Africa through the Windshield: Seeing Like a Motorist in the Age of Empire

Sunday, January 4, 2015
2nd Floor Promenade (New York Hilton)
Andrew Denning, University of British Columbia
Whether viewed as a land of adventure or as a “Dark Continent” in need of civilization, Africa possessed an allure for Europe’s middle classes in the age of empire that has been well documented by historians. As the automobile became more widely available in the early twentieth century, the massive, forbidding continent became a tempting target for feats of human endurance and a measure of the technological power of the automobile alike. In the early decades of the twentieth century, three independent schemes emerged to traverse Africa by automobile: a former German colonial officer drove from Dar-es-Salaam (Tanzania) to Swakopmund (Namibia) between 1907 and 1909; the French car manufacturer Citroën sponsored the Croisière noire (“Black Crossing”) expedition from 1924-25, which saw a convoy of automobiles depart Algeria in a southeasterly direction for destinations in South Africa, Madagascar, Tanganyika, and Mozambique; and a British couple organized a “Cape to Cairo” expedition from 1924-26.

These expeditions have received some attention from historians of empire, but they appear largely as curiosities. This poster unites approaches from mobility studies, environmental history, the history of technology, and the history of empire to explore how Europeans perceived Africa and its inhabitants at speed, from behind the wheel. As I argue, the African environment alternately enraptured and exasperated European motorists, as the immense power of the tropical climate and the vast expanses of arid deserts inspired appreciations for the sublime power of African nature, whereas the climate and landscape possessed a vexing propensity to sabotage human endeavors. African peoples appear as anonymous, blurred figures—premodern pedestrians to be overtaken and left behind—and yet, these expeditions depended on the invisible labor and vernacular environmental knowledge of countless Africans for their success.

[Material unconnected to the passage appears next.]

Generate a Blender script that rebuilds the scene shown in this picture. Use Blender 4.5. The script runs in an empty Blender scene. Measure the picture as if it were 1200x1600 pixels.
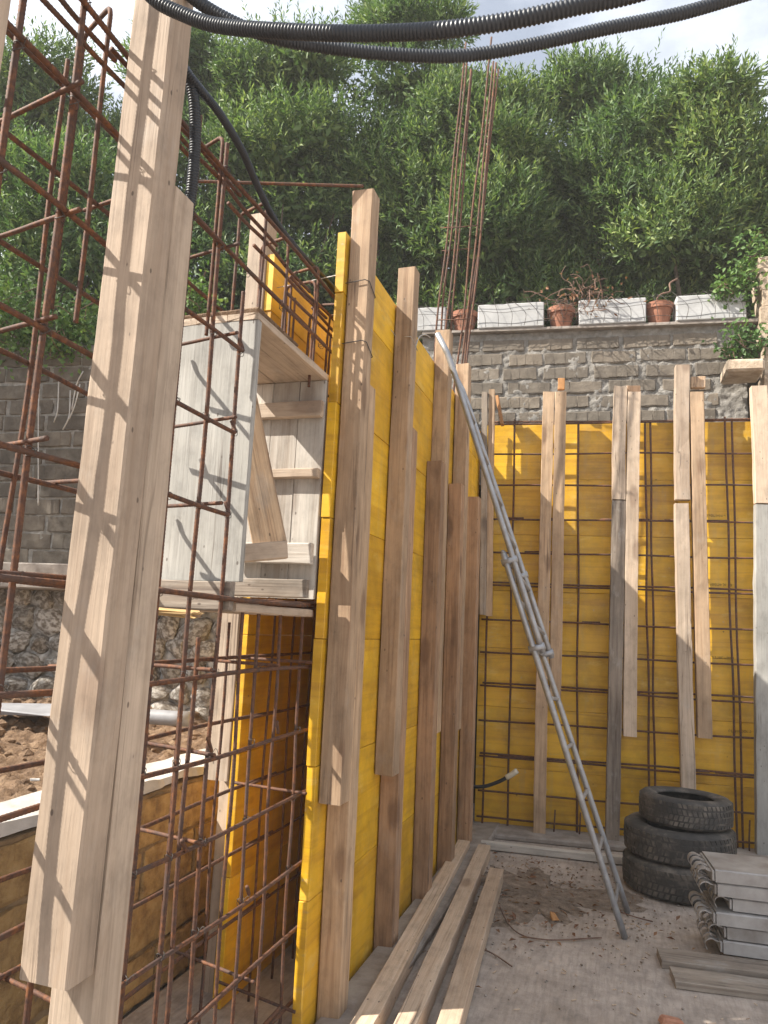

To examine these paradoxes, I pair analysis with fascinating, rich images taken from the widely popular published travelogues of each expedition, inviting my colleagues to “see like a motorist” and engage in a collaborative interpretation of visual evidence. In the process, we will explore African empire as a mediated experience for Europe’s middle classes. First, the automobile mediated European interactions with Africa and Africans, and Europeans perceived each from the imperious heights of the driver’s seat. Second, photographs, newspaper reports, films, and published travelogues mediated the experience of African empire by automobile for millions of vicarious adventurers at home, disseminating the mobile, imperial gaze that travelers formulated through the windshield to a rapturous public with a taste for imperial spectacle. Together, we will explore how these forms of mediation shaped the common European perception of African landscapes and peoples as wild, powerful, and in need of civilization through mobilization.